Exercise prompt: Set down word for word each line from the start of the listing through the line that contains "rad = math.radians", both included.

[Dataset items]
○ ○ ○ ○ ○ ○ ○
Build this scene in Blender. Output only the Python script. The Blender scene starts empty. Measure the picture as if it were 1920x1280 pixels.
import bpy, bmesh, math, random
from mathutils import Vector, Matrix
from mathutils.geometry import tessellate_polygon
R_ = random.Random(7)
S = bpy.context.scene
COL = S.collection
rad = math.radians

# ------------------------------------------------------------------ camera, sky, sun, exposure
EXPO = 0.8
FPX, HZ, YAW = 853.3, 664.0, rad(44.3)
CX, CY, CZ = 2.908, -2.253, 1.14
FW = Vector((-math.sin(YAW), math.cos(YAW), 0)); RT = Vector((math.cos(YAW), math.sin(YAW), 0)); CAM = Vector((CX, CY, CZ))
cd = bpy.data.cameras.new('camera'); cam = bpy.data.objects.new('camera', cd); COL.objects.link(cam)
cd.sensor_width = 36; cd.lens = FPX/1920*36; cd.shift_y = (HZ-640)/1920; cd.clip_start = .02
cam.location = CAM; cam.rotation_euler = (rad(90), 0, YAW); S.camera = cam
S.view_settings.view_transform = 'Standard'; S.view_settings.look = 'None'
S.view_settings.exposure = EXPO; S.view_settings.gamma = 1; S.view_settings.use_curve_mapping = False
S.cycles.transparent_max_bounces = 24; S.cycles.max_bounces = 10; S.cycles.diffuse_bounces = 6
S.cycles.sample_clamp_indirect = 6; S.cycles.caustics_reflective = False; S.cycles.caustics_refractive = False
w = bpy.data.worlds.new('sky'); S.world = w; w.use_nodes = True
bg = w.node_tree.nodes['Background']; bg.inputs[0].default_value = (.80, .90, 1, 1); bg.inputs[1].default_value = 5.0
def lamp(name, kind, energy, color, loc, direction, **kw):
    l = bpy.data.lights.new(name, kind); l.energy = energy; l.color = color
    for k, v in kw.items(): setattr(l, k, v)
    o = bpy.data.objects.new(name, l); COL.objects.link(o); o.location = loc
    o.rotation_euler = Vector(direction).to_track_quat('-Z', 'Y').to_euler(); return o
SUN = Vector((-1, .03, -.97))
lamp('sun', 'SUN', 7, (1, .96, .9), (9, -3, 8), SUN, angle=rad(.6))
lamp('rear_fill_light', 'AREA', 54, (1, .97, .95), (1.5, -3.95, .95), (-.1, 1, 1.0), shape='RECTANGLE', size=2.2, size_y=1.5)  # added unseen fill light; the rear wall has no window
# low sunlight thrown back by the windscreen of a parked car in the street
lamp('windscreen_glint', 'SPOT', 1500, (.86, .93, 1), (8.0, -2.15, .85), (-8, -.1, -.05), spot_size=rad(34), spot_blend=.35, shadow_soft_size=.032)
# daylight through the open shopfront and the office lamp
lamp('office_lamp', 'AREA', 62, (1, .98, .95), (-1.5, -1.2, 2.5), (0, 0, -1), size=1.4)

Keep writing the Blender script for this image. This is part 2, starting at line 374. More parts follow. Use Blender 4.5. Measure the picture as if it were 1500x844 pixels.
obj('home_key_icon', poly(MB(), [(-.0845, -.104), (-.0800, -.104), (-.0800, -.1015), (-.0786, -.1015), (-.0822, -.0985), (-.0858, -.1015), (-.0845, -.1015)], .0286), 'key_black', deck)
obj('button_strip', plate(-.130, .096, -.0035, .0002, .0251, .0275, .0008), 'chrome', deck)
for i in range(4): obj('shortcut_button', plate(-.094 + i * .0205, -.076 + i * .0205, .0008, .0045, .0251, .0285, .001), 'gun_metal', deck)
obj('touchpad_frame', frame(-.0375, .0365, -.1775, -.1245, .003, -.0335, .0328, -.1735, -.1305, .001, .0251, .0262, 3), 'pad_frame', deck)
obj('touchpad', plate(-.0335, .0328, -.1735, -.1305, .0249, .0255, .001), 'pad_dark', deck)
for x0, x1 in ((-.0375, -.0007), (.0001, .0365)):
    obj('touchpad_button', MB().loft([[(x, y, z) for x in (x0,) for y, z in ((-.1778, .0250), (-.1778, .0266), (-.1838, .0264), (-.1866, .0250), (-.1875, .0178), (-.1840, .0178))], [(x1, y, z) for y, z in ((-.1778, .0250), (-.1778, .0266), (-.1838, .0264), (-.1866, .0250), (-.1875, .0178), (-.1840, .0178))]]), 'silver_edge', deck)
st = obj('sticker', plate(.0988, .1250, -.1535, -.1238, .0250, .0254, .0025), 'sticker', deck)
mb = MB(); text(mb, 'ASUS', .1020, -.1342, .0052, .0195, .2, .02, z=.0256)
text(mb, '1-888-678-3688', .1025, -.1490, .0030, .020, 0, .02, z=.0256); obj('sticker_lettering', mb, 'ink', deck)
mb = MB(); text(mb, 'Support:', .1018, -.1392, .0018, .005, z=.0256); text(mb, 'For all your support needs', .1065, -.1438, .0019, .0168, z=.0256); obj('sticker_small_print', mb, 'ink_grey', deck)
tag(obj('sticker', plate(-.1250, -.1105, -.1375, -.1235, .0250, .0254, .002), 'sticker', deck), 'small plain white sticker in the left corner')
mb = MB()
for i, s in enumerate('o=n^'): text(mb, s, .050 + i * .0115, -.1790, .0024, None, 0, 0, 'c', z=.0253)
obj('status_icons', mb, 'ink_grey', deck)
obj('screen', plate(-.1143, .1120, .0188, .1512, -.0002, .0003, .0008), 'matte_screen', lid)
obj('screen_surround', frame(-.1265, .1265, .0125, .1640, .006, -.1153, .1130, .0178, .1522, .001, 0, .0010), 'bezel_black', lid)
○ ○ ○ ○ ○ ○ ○
The answer:
Build this scene in Blender. Output only the Python script. The Blender scene starts empty. Measure the picture as if it were 1920x1280 pixels.
import bpy, bmesh, math, random
from mathutils import Vector, Matrix
from mathutils.geometry import tessellate_polygon
R_ = random.Random(7)
S = bpy.context.scene
COL = S.collection
rad = math.radians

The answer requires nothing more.